Is Central Bank Digital Currency really the future?

Some of the most prominent experts in the blockchains and CBDC (Central Bank Digital Currency) space came to Deconomy 2018 to discuss the possibilities and challenges of CBDC. The panel participants were Clark Thompson, solution architect at Consensys, Ian Grigg, financial cryptographer, Antony Lewis, research director at R3, and Stanley Yong, CBDC lead at IBM. 

When Jeff Paik, the moderator, asked “Should central banks issue digital cash?”, Grigg pointed that fact that central banks serve commercial banks, having no interest to issue national digital currency. He argued that digital cash issued by the central bank would take away the deposits of the commercial banks.

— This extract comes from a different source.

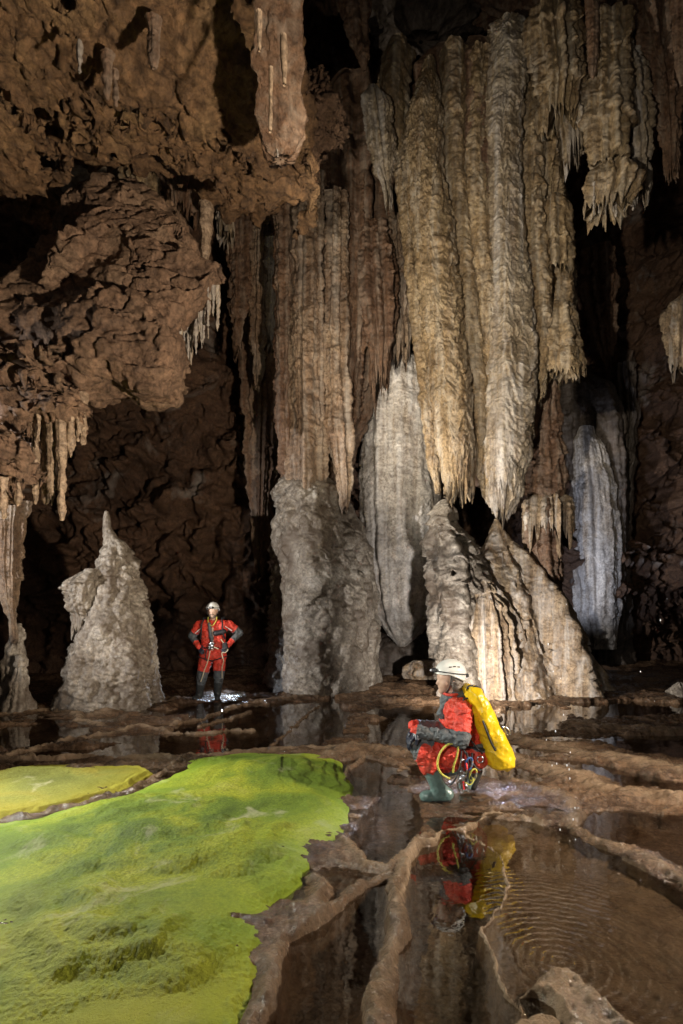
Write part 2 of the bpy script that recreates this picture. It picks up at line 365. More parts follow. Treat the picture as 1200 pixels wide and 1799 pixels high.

Stanley Yong emphasized that people should not be confused about transactional system that moves money around and accounts that hold the fund. He explains that bank accounts actually back many forms of payments, such as credit card, direct debit/credit, and all these forms of payments rely on single bank account. So when people think about CBDC, whether retail type or wholesale type, the implication for the central bank ultimately is “how many bank accounts that need to be tracked”

Following up, Antony Lewis explained that Blockchain-based CBDC differs from the current RTGS as it can add multiple asset classes. Theoretically, various assets on blockchain-typed ledger can achieve atomic swaps in between, with no effort needed to manage systems per asset. Antony argues that the ability to do delivery-versus-payment between cash and financial instruments is truly a step forward for the financial infrastructure.

Clark Thompson also added that traditional RTGS has a choice; either gross settlement or deferred net settlement, and the treasurers of the wholesale bank make a decision about types of settlement forms, not by virtue of what’s the optimal outcome from the liquidity perspective and management of money supply, but simply they need to make a payment at certain period of time that has least impact on treasury. He argues that the beauty of blockchain-based RTGS with smart contract is that banks have opportunity to have a single system where the choice of settlement mechanism is not limited by technical capability of the system, it’s only limited by the optimal choice from perspective of operators.